Financial services surged 17.4 percent in the first six months from a year earlier, according to China’s statistics authority, as exchanges and brokerages registered surging revenue amid record trading volume. It was the stand out industry as real estate languished and agriculture grew at about half the overall economy’s pace of 7 percent.

The data underscores the fragility of China’s economy as a rout that wiped out almost $4 trillion in market value may shake confidence in the sector. That could dent hopes for a pick up in the second half and mean further stimulus will be needed if Premier Li Keqiang is to meet his 2015 economic expansion target of about 7 percent.

“Even if the stock market stabilises, growth of financial services won’t be as fast as it was in the first half,” said Wang Tao, chief China economist at UBS Group in Hong Kong. “The government needs to further boost infrastructure investment.”

She estimates, if the financial sector’s value added went back to pre-boom levels, its second-half contribution to GDP growth will be about 0.5 percentage point lower than it was in the first.

Manufacturing rose 6 percent from a year earlier in the first six months, while construction expanded 7 percent, the data breakdown showed. The services sector expanded 8.4 percent in the first half and accounts for 49.5 percent of GDP.

Brokerage Boom

Exchanges, brokers and banks were the first to benefit from the spike in equity trading. The nation’s brokers gained more profit in the first half of this year than all of 2014, according to statements on the Securities Association of China’s website.

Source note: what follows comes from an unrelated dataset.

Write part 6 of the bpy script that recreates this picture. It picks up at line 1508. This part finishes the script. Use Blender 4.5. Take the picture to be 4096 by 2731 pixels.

The sector also supported employment, as labor demand from finance rose 17.5 percent in the three months ending June from a year earlier, according to the Ministry of Human Resources and Social Security. That compares to a deteriorating nationwide picture - the overall ratio of jobs available to job seekers dropped to 1.06 last quarter from 1.11 a year earlier.

Ding Shuang, chief China economist at Standard Chartered in Hong Kong, said real activity growth excluding the extraordinary financial transactions likely decelerated to 6.2 percent in the second quarter from a year earlier, down from 6.5 percent in the first quarter. The economy registered a 7 percent growth pace in both periods.

Growth Drag

“Headline GDP growth may suffer from a normalisation in the equity market,” Ding wrote in a note. “We expect policy easing to be measured and targeted in the second half, given signs of growth stabilisation and a stable labor market.”

China’s benchmark Shanghai Composite Index surged 150 percent in the 12 months to a June 12 peak, before plunging as much as 32 percent. The index rose 0.5 percent Thursday.

On the way up, millions were lured to the stock market, with the number of investors surpassing the number of Communist Party Members. When the rout struck, the government stepped in with a range of measures - including suspending IPOs, relaxing margin rules and ordering state-backed bodies to buy shares.

“To the extent that growth was supported by financial sector gains from the stock market, it won’t be sustained without further stimulus,” Bloomberg economist Tom Orlik wrote in a note after the quarterly GDP release on Wednesday.